7. What comes next (5 minutes)

If you made it here, you've crossed the spot on the Learn site's map where the analysis and visualization of the Analyst Path and the data modeling and pipelines of the Engineer Path meet in a single scenario. Pick the direction that pulls you most and take one more step.

  • Reopen the Analyst Path's chart and DRS lessons and break the Query-mode behavior of this Workshop's widgets down to code.
  • Move to the Engineer Path and go deeper into code nodes and pipeline options. The meaning of cdc read mode and overwrite write mode is the subject of the next round.
  • Write your own domain scenario into dhub2-examples. The Authoring page covers the manifest structure and PR checklist you should follow when authoring a new scenario.

Verification checklist

Self-check whether this Workshop is complete with the five items below.

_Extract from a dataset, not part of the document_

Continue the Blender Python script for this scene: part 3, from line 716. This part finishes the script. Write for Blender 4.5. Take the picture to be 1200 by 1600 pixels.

  • retail_inventory_intelligence appears in the collection tree with seven assets (three datasets, two code, two pipelines — excluding ontology, dashboard, and agent).
  • After running update_competitor_prices, the freshness of update_competitor_price shows the latest timestamp.
  • The dashboard KPI Stockout risk is greater than 0 (the scenario data deliberately includes some stockout flags).
  • Starting from one product in the Graph Explorer, you can expand branch nodes by following the RI_STOCKED_AT relation.
  • The dashboard freshness matches the update timestamp of the update_competitor_price dataset.